Author Stuart Rayner is based in the north east, and he has already written a detailed account of the travails of Durham’s neighbours Yorkshire, The War of the White Roses, that we reviewed here back in 2015. He has been covering Durham cricket since 2005 and is ideally placed to summarise the events already related by Bannister, Graveney, Hughes, Moffatt and Wellock and then take it on to cover the rollercoaster years of the last decade.
Are Durham’s woes self-inflicted or have they been harshly treated? The popular perception, and certainly the one adopted by this reviewer, has been to follow the usual British habit of supporting the underdog and believing, without it must be conceded being in full possession the facts, that the villain of the piece is the ECB. Now I understand the entire sequence of events I must confess to having rather more sympathy with the ECB than previously. But the fact remains that Durham’s rise to prominence was as a result of hard work and good management, and whilst mistakes were made the ECB certainly did not discourage the county from making those mistakes and in many ways seem to have been much more interested in punishing than supporting. The county have made errors of judgment, but the punishment handed out does not fit the crime.

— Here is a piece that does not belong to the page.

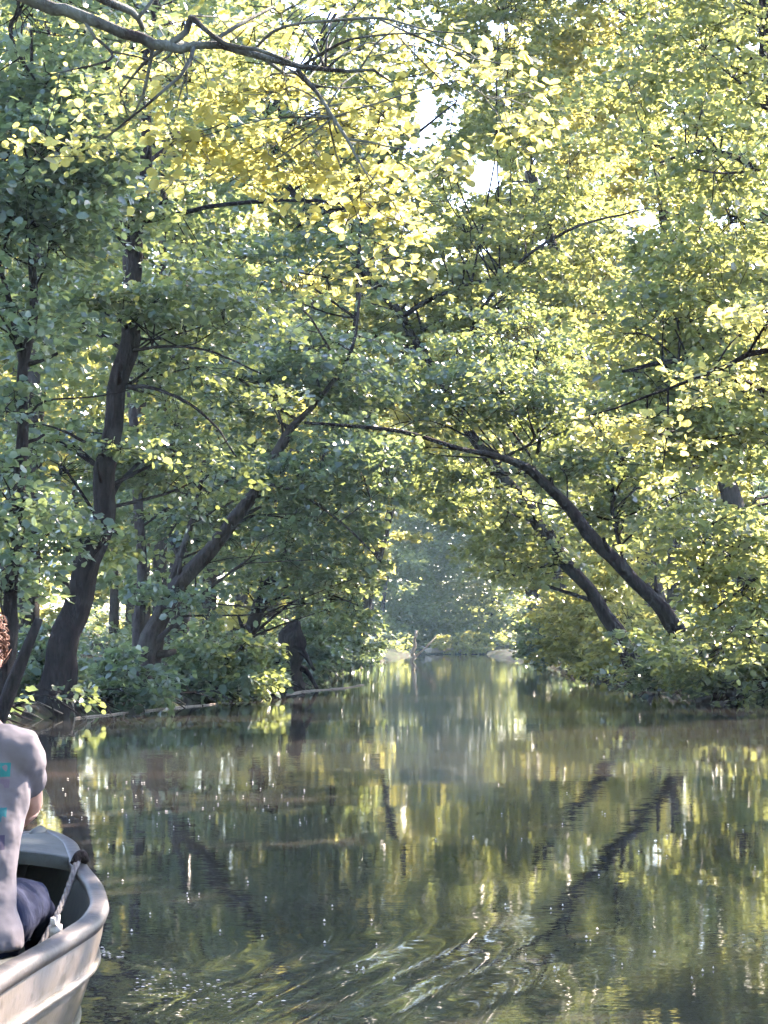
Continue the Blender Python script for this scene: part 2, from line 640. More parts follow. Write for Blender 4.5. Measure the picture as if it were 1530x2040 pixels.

When I was a young cricket fan the way the game was run was conservative in the extreme, but it did lead to an era of unprecedented equality amongst the counties with there being no fewer than eleven different winners in the fourteen seasons between 1968 and 1981. Ambition has led to a more entrepreneurial spirit in recent years and Durham are not the only county who have, at different times, lived by the sword and then almost died by it. The county’s story is a salutary lesson in many ways and it has certainly not been solely responsible for its own misfortune. The long way back is however a journey the north easterners will have to do on their own. I hope they succeed.
Five Trophies and a Funeral is an excellent read and tells its story very well, the introduction penned by the man who has seen it all, Paul Collingwood, being a masterpiece in itself. As to the production quality the book comes from Pitch, so that is a given.